During the festival, spring is believed to be in full swing and the acts of celebration are a clear manifestation of people’s enthusiasm. The Maharashtrian people clean their houses, decorate them and make rangolis with flowers, colors, ingredients, etc. Gudi Padva requires preparation of a variety of festive food items like Shrikhand and Puri, Sakkar Bhaat, Puran Poli and a sweet that is a mixture of neem and jaggery to represent the bittersweet life – a life blended with both happiness and sorrow. In a tradition that has a striking resemblance with Dhanteras in North India, the buying of gold or anything new is considered auspicious. In fact, even for kick-starting a new business, Gudi Padva is regarded as a propitious day and people look forward to starting their businesses on such an auspicious occasion.

In other states like Andhra Pradesh, Telangana and Karnataka, this very New Year is known as Ugadi or Yugadi. These words again have their origins in the Sanskrit language – the Sanskrit word ‘Yuga’ which means age and another Sanskrit word ‘Adi’ which means starting – are both put together to symbolize the ‘beginning of a new age’. The saga attached to the celebration of Ugadi holds the idea that on this very day, Lord Brahma began with this expansive enterprise of creating the Universe. This day also marks the beginning of the nine-day long festival of Chaitra Navratri which ends on Ram Navmi.

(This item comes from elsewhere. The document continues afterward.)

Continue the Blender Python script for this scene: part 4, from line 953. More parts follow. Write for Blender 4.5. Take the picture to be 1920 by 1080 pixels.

Inhabiting a country like India attunes us to its incredible diversity. However, people often fail to acknowledge the richness of India’s vibrant culture. In January itself, a multiplicity of festivals were celebrated – Bihu in East, Pongal in the South and Makar Sankranti in the North, that too on the same day, without us realizing it all. It is thus, through our exposure to these festivities or merely by reading about them that we realize how much cultural richness does the Indian society encapsulates and how much of it we actually fail to recognize. The garb of the Western modernity which ‘others’ the East’s sense of identity, often prevents people from noticing important and diverse aspects of Asian cultures. It often situates itself as intrinsically ‘superior’ and ‘dominant’ thereby presenting the Indian culture as inferior, premised on ritualistic and superstitious beliefs. However, it is time we change this. It is time for the richness of the Indian culture to attack the idea of a single New Year, the idea which has been perpetuated as a dominant discourse for all these years. India’s culture deserves a new discourse, one which allows itself to be represented in all its varied forms, not by the West, but by the narrative of the East itself.